Hoy se cumplen treinta años de aquel fatídico golpe que derrocó
a Salvador Allende en Chile y llevó al poder a Augusto Pinochet,
instaurándose en el país un cruento régimen que tiene en su macabro
haber múltiples asesinatos, torturas y vejaciones. El asalto al
Palacio de La Moneda en 1973 y la muerte del presidente
constitucional ponía fin a una época que había despertado enormes
ilusiones, porque abría la posibilidad de acabar con una era oscura
y de poner fin a la corrupción de la Administración chilena.

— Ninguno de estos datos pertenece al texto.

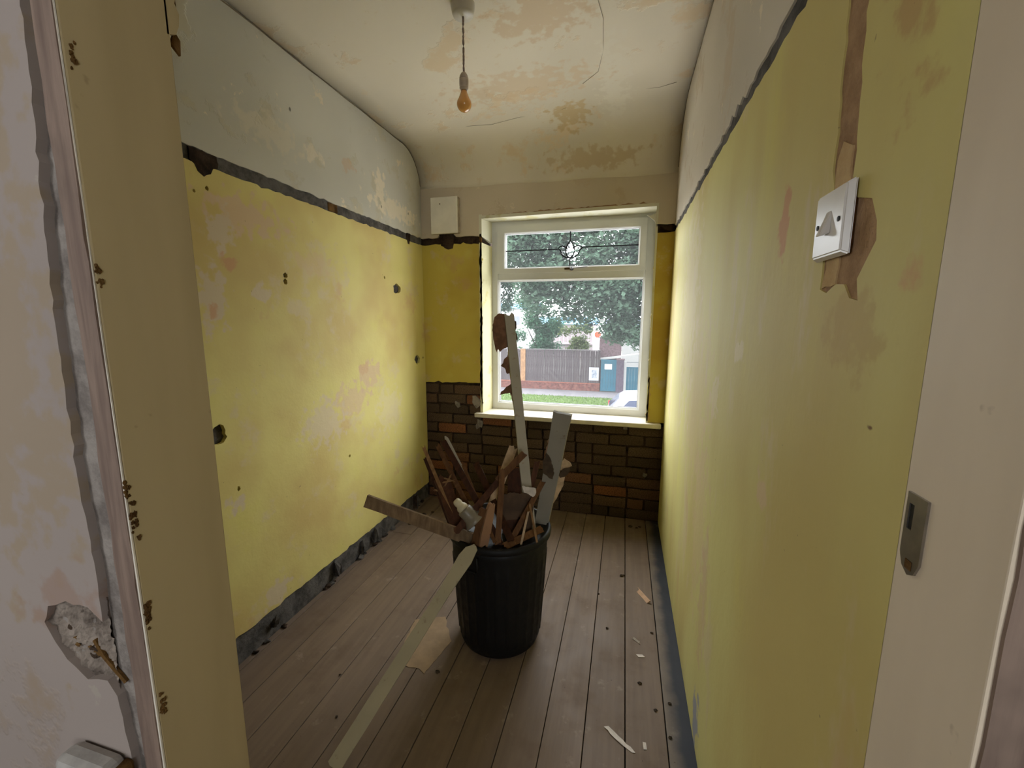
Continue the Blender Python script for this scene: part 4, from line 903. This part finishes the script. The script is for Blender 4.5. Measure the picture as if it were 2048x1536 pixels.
# white car parked on the street
car = empty('hatchback_car', (1.55, 15.9, G - .03)); tag(car, 'white hatchback car parked below the window', 'car')
M_car = simple('white_car_paint', (.5, .5, .52), .25, .02, 2, .01, .5); M_carg = simple('dark_car_glass', (.035, .04, .06), .08, .05, 2, .01, .6)
def loft(secs, mat, name, parent, smooth=True):
    bm = bmesh.new(); rows = [[bm.verts.new(p) for p in s] for s in secs]
    for a, b in zip(rows, rows[1:]):
        for k in range(len(a)): bm.faces.new((a[k], a[(k + 1) % len(a)], b[(k + 1) % len(b)], b[k]))
    bm.faces.new(rows[0]); bm.faces.new(rows[-1]); return obj(name, bm, mat, parent, smooth)
side = [(-2.04, .35), (-2.08, .62), (-2.02, .95), (-1.9, 1.0), (-1.62, 1.36), (-1.45, 1.46), (-.9, 1.50), (-.1, 1.49), (.35, 1.40), (1.05, 1.02), (1.75, .88), (2.02, .70), (2.06, .40), (1.9, .25), (-1.85, .25)]
secs = []
for y, kx, top in ((-.86, .97, .0), (-.80, .995, .02), (-.62, 1.0, .05), (0, 1.0, .065), (.62, 1.0, .05), (.80, .995, .02), (.86, .97, .0)):
    s = []
    for x, z in side:
        yy = y * (1 - .16 * max(0, (z - .95)) / .55); s.append((x * kx, yy, z - (.0 if z < .9 else (.065 - top) * .6)))
    secs.append(s)
loft(secs, M_car, 'body', car)
for s in (-1, 1):
    w = [(-1.52, 1.06), (-1.30, 1.30), (-.55, 1.38), (-.05, 1.37), (.30, 1.30), (.80, 1.04)]
    bm = bmesh.new(); f = [bm.verts.new((x, s * (.86 * (1 - .16 * max(0, z - .95) / .55) + .004 - .0), z)) for x, z in w]; g = [bm.verts.new((x, s * .70, z)) for x, z in w]
    bm.faces.new(f); bm.faces.new(g[::-1])
    for i in range(6): bm.faces.new((f[i], f[(i + 1) % 6], g[(i + 1) % 6], g[i]))
    obj('side_window', bm, M_carg, car)
    bm = bmesh.new(); box(bm, -2.06, -1.70, s * .84 - .05, s * .84 + .03, .82, .98, bev=.02); obj('tail_lamp', bm, simple('red_lamp', (.25, .01, .015), .25, .1), car)
bm = bmesh.new(); f = [bm.verts.new(p) for p in [(-1.99, -.60, 1.0), (-1.99, .60, 1.0), (-1.63, .56, 1.36), (-1.63, -.56, 1.36)]]; g = [bm.verts.new(v.co + Vector((.06, 0, -.03))) for v in f]
bm.faces.new(f); bm.faces.new(g[::-1])
for i in range(4): bm.faces.new((f[i], f[(i + 1) % 4], g[(i + 1) % 4], g[i]))
for v in bm.verts: v.co.x -= .015
obj('rear_window', bm, M_carg, car)
for x in (-1.25, 1.30):
    for s in (-1, 1):
        bm = bmesh.new(); lathe(bm, [(.0005, -.09), (.20, -.09), (.30, -.085), (.31, -.05), (.31, .05), (.30, .085), (.20, .09), (.0005, .09)], 24); o = obj('wheel', bm, M_blackplastic, car); o.location = (x, s * .78, .31); o.rotation_euler = (math.radians(90), 0, 0)
        bm = bmesh.new(); lathe(bm, [(.0005, -.10), (.18, -.10), (.19, -.092), (.0005, -.09)], 18); obj('hubcap', bm, M_chrome, o)
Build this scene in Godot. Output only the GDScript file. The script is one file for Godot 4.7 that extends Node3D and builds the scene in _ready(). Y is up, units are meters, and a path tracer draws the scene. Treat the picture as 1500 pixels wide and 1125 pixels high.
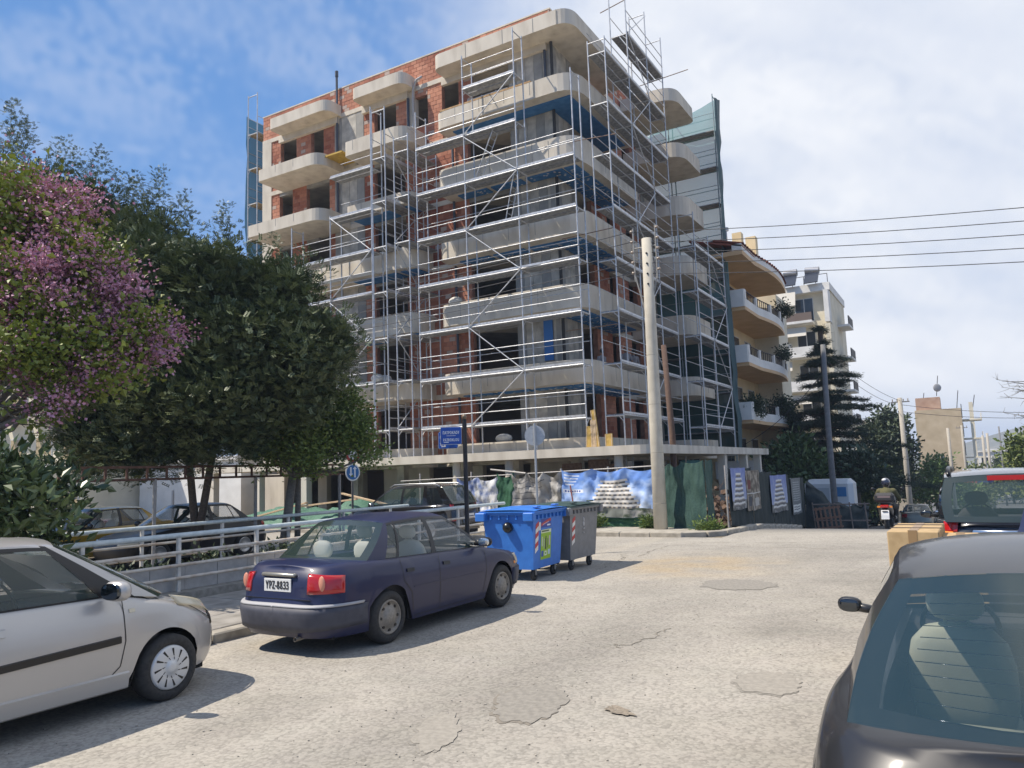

Pero desde Estados Unidos se contemplaba con preocupación la
evolución de un país en manos de un presidente socialista y tanto
era el desasosiego que la maquinaria de los servicios secretos
norteamericanos, la CIA, se puso en marcha para dinamitar el
Gobierno de Allende. Los militares fueron los ejecutores de un
sangriento plan en el que los grupos capitalistas más reaccionarios
tuvieron también un decisivo papel. Algunos historiadores apuntan
que, tal vez, la gota que colmó el vaso fue la prolongada visita de
Fidel Castro, quien permaneció un mes en Chile. Sólo la posibilidad
de un escoramiento hacia el comunismo levantaba ampollas en la
Administración de EEUU.
Aquel golpe de Estado supuso un duro golpe no sólo para el país,
sino para los mismos sistemas democráticos, y, muy en especial,
para los partidos de izquierdas que veían como se había destruido
por la fuerza un régimen democrático y constitucional. Tras Allende
llegó el terror y la muerte, la represión brutal a la que fueron
sometidos miles de ciudadanos por parte de unos hombres que aún no
han rendido cuentas ante la Justicia por todas las atrocidades que
cometieron. Transcurrido el tiempo y con la perspectiva de los
años, muchas cosas han cambiado, pero todavía hoy cabe preguntarse
si aún hoy volvería a suceder lo mismo.